One can think of this methodology as dialectics. Not negative dialectics or an ascent towards Absolute Spirit, but an attempt to sense the self-reflexive movement of the theories that we are thrown into and find around us. As we think about these theories they collapse, shift into a different space, and then we find ourselves returning to embrace them again.
It is worth noting that few (if any) of the theories in this book are my own. What is important is the way in which they break down at their self-reflexive limits. In many ways what I am engaged in here is similar to deconstruction - but this is a deconstruction of philosophical and scientific worldviews, not Continental texts.

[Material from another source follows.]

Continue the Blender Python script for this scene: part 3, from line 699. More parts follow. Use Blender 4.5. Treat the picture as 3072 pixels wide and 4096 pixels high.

Mortals cast away from God, we are damned to a land of shifting theory in which self-reflexivity is our only possible support. However, this is almost impossible to talk about as it ceaselessly reawakens the limit points where speech disintegrates into nonsense or silence. Contrary to Lawson3, I do not believe that we can freeze the quick sands with yet another semi-stable theory. This book attempts to move through the unstable moments and perhaps chart a little of them as they evanescently shimmer and glimmer in the moonlight. When philosophy is pushed hard enough it dissolves through its own logic and any attempt to describe this dissolution dissolves as well. This total liquidation is the circling limits of philosophy.
Philosophy sets limits to the much disputed sphere of natural science.
It must set limits to what can be thought; and, in doing so, to what cannot be thought.
It must set limits to what cannot be thought by working outwards through what can be thought.
It will signify what cannot be said, by presenting clearly what can be said.